Marriage: Choosing you everyday

There is something about going to a wedding that makes you reminisce about your own wedding and marriage.

A few months ago we spent a weekend back in Dallas for a close friends wedding. I LOVE weddings, honestly I love any large family and friend gathering but when it’s surrounded by Love… well my heart explodes.

Kyle was the best man in this particular wedding and during the ceremony I looked over at him and thought of our wedding day and how much has changed in our lives since that day and how much more has changed since we started dating 11 years ago. Then I thought how incredibly blessed I am to have a man like that as my husband.

When you start dating someone at 19 years old and are still going strong and still crazy in love at 25 (ok fine 31, whatever) I wondered to myself why do we seem to be “making it” as a couple?

19 year old us

I believe there’s lots of reasons we have a strong marriage but above all it’s a choice. You have to choose to love you partner everyday. Love them despite the challenges your faced with, love them through the tough times and the good times. When challenges arise, and they will, you have to choose to hold on to each other and get through it together. Out of all the 7.7 Billion people in the world (as of November 2018, I looked it up) you chose this one person to spend your life with, to carry storms with, to rejoice in good times with. Keep choosing them everyday.

These are a few things I believe are what keep our relationship strong. Please share in the comments what keeps your relationship strong.

1. Choosing Love- you choose to make it work, choose each other and your love every single time.

2. Respect- plain and simple. Respect each other in all forms. Respect each other’s wishes, dreams, emotions, fears, faults, etc. You may not always agree with each other but you must still respect each other.

3. Fight Fair- This goes along with respect. Its inevitable, you will have an argument/ fight from time to time. Never ever, get physical or throw things. Don’t say things just to hurt the other person, because you can’t take it back. Fight fair, be adults and talk through it respectfully.

4. Date each other – make an effort to take time for just the two of you to spend quality time together. Go on a date , have a date night at home after kids go to bed. Make time for just couple time.

5. Take time for you- you can’t be the best spouse if your not taking care of yourself too. Make the time to do things you enjoy and things that help you recuperate to be the best you.
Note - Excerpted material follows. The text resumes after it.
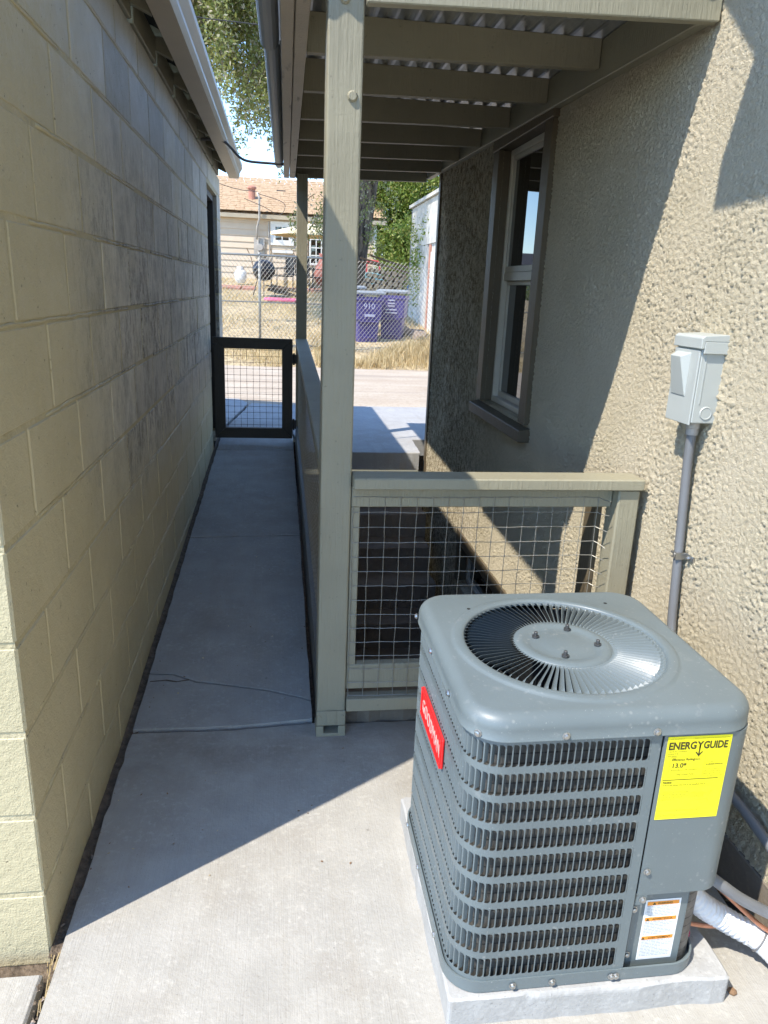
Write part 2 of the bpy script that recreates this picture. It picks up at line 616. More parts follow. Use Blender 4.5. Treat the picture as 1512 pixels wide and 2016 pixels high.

6. Communication- this is the one you probably hear the most. Communication is key in marriage. How you communicate with your spouse is different than how you communicate with your children, your parents , your colleagues, each person has a communication style you have to master your spouses.
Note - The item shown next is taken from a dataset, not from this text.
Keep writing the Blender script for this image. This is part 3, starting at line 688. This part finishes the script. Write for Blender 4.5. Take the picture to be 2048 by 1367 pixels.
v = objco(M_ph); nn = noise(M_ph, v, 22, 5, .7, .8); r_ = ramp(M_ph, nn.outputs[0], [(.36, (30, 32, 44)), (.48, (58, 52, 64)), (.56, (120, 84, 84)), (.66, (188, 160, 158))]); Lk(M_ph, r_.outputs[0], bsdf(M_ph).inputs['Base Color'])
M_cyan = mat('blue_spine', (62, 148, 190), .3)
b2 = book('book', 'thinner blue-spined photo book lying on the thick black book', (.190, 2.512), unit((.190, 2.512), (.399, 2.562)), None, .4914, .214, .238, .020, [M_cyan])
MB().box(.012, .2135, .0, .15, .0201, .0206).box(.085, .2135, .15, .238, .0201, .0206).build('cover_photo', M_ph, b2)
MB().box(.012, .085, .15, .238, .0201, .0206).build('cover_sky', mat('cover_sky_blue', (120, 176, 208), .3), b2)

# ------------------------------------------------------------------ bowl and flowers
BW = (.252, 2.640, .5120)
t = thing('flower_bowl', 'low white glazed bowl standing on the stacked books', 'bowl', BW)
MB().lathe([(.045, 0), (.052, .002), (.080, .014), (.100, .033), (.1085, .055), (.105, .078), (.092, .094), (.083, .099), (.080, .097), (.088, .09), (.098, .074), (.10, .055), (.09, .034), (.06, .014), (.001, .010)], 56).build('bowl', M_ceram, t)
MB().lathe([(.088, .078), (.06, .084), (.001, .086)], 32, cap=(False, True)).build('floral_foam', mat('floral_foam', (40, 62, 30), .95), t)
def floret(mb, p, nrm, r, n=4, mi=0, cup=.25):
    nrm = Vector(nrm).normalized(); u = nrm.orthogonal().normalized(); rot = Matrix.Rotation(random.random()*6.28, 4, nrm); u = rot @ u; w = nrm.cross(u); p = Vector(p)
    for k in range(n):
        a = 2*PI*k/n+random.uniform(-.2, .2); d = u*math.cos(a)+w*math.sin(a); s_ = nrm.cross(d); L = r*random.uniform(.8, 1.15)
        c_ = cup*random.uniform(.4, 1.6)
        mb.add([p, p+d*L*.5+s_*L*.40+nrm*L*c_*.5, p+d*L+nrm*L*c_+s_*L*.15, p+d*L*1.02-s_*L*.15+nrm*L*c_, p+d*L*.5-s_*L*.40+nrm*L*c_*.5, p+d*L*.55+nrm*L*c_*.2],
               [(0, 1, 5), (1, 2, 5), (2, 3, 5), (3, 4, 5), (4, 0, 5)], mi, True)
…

7. Know their love language- not sure what I’m talking about? You can take the quiz here. Knowing what makes your spouse feel loved can be a game changer.

8. Support each other- Kyle and I are dreamers through and through. We both dream of big thing for life and at different times and in different ways one of us has to step up and support the other person to allow dreams to fruition. Support your partners dreams.

Unfortunately there will likely be tough times when your spouse or you are struggling/ hurting, it’s an important moment in your relationship because how supportive you/ they are can make your relationship grow stronger or tear it apart.

9. Don’t put expectations on each other. this can be challenging for some couples because it’s so easy to do. When Kyle comes home from work I don’t ask him where the money is and he doesn’t ask me why there’s still a sink full of dishes. We don’t put expectations like that on each other, the only expectations is that the home we’ve built is a place of love and comfort. Expectations is a joy killer.

10. Laugh together! You have to have fun and laugh together often or you’ll just start to feel stagnate. So say the stupid dad joke, playfully make fun of each other, tickle, whatever it is that keeps your partner laughing.

Above all keep choosing joy, choosing love and choose each other, every day!